The proposed exemption matters because tokenized securities have long sat in a gray zone where interest has outpaced rulemaking. What Atkins is now describing is a controlled entry point for experimentation, rather than a full rewrite of securities law all at once. The idea is to create a cabined structure that allows limited onchain activity while regulators continue building permanent rules of the road. In practical terms, that could give firms working on blockchain-based securities a structured way to move forward without waiting for a legislative overhaul.

Paul Atkins said the SEC is close to releasing an innovation exemption that would allow compliant, limited onchain trading of tokenized securities.

The SEC is trying to build a bridge before the full framework arrives

This push is also tied to a broader effort inside the agency to clarify how digital assets should be classified under federal securities law. The exemption does not stand alone, but sits alongside a wider attempt to sort crypto into clearer legal categories before reforms are finished. On March 17, the SEC issued interpretive guidance laying out a token taxonomy that grouped digital assets into categories such as digital commodities, collectibles, tools, and stablecoins, while keeping tokenized securities under the SEC’s core jurisdiction. Atkins described that taxonomy as long overdue.

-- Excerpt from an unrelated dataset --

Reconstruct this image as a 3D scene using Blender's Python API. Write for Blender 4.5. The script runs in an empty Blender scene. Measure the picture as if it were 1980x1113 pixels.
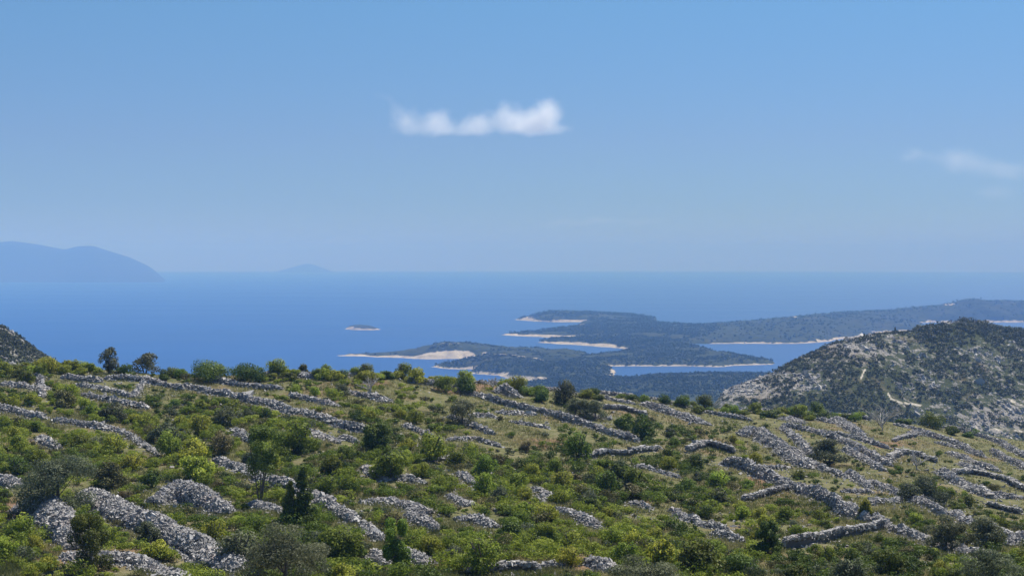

The timeline suggests the exemption is no longer a distant policy concept. Months of internal discussion are starting to converge into a regulatory mechanism, even if the final framework is still taking shape. Atkins had pointed in July 2025 to the possibility of targeted relief for tokenization and new trading methods. In March, Commissioner Hester Peirce said staff were still developing the exemption as a way to permit limited experimentation while assessing how existing laws apply to onchain markets. On March 24, the SEC sent its proposed interpretation to the White House for review, where it remained pending as of Wednesday for now.